In response to errors pointed out

I was taking a self-paced course. It was good. Not amazing but solid.

There were errors. Significant errors, not typo-type errors. Errors that were changing the quality of my learning from the course.

I let the creator know there were a few problems.

They were angry and defensive and called my character into question … and only fixed one of the errors.

I will readily acknowledge that putting together a course of that size is enormously time-consuming. For anyone who has never tried to do it, the time input is orders of magnitude larger than what you see. 

And that’s even in a self-paced, nothing-to-monitor course made up of minimally-edited selfie videos and a couple of handouts. It takes time.

As I continued through the course, I found more errors, including one video posted twice with another missing.

I didn’t contact them.

(I wasn’t invested in the video that was missing, or I would have probably taken a deep breath and given it a shot.)

Two takeaways:

How you respond to your people matters. When someone has given you trust (with or without money), how you manage the relationship matters. In this case, they offer a lot of other products and services, but I’m inclined to find information elsewhere after this experience. If I were to give a referral, it would be with a giant heads-up on it.

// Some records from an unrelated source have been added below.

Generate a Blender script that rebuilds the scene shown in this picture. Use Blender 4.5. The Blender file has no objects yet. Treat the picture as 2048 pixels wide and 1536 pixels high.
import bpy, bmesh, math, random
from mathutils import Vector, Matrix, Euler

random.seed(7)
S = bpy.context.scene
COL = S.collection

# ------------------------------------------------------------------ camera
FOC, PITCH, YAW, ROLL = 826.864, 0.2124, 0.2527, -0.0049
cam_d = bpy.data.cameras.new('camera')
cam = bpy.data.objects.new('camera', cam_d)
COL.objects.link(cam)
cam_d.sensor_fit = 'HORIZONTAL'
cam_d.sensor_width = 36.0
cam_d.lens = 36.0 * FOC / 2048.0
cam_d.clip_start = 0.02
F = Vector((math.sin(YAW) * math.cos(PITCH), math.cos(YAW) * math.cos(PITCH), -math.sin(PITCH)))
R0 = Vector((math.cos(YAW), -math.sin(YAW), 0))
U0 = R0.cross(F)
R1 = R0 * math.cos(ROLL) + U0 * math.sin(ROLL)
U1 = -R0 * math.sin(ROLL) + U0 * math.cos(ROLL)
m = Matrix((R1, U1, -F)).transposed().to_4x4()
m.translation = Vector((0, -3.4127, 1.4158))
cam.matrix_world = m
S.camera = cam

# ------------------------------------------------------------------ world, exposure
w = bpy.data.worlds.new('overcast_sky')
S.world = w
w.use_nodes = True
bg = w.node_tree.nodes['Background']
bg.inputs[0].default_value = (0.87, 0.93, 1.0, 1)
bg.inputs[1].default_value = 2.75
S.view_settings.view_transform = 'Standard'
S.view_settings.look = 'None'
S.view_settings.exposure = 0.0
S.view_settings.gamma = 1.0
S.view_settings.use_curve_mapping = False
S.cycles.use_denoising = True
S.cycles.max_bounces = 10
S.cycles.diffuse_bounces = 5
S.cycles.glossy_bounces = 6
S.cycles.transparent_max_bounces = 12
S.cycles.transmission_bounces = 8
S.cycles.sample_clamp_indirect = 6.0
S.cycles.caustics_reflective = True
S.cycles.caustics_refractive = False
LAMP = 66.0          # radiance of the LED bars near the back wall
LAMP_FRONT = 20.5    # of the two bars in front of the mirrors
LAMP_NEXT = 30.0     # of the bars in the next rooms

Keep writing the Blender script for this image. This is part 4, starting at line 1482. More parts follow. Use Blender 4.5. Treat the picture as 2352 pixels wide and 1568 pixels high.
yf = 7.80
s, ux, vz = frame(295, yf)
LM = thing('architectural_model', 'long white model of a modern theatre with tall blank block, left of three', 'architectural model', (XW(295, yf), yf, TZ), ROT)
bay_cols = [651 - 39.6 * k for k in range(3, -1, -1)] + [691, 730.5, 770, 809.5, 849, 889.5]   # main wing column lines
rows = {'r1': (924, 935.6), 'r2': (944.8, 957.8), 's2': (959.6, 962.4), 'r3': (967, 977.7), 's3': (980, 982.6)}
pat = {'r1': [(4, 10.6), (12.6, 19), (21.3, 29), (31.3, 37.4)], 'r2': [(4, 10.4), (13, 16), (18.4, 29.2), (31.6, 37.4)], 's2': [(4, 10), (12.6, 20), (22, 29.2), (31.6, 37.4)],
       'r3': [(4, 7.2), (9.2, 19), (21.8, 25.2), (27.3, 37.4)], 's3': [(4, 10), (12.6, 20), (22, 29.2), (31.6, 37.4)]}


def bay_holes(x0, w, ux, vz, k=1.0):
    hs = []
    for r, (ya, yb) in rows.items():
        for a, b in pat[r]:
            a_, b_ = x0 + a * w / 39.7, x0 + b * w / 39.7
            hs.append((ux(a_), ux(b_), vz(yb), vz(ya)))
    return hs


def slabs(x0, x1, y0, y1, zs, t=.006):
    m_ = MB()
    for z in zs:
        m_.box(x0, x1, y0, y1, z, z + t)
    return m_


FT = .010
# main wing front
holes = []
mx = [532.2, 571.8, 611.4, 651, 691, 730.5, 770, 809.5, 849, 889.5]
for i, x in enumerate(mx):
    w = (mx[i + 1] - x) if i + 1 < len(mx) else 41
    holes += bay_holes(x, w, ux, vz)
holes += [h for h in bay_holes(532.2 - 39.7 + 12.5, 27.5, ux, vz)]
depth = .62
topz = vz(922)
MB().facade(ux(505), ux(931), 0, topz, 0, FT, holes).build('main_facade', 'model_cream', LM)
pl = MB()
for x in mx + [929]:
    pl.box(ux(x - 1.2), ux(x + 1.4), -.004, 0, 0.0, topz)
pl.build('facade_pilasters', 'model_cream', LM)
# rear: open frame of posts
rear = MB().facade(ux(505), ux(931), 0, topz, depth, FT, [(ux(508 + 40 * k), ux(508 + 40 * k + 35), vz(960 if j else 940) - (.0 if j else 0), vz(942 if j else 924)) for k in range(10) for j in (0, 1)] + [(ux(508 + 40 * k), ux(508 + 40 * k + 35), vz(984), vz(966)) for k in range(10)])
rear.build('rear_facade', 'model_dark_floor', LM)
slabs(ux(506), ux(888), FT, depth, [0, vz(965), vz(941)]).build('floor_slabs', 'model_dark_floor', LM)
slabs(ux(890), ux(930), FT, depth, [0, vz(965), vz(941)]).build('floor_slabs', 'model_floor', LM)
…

People who are invested in you will help you do better. Most of the time, someone with investment in you or your product is going to point out significant errors if they see them. “Everything is great!” feedback feels good for the ego for a moment, but it’s rarely useful. The most common and least useful feedback is silence. Sometimes, it’s good to hear some noise.

As a student in a variety of private lesson situations, I knew if something wasn’t good and the teacher moved on anyway, it was because they gave up.

When people offer you constructive criticism, it’s a gift. Most people won’t take the time or energy.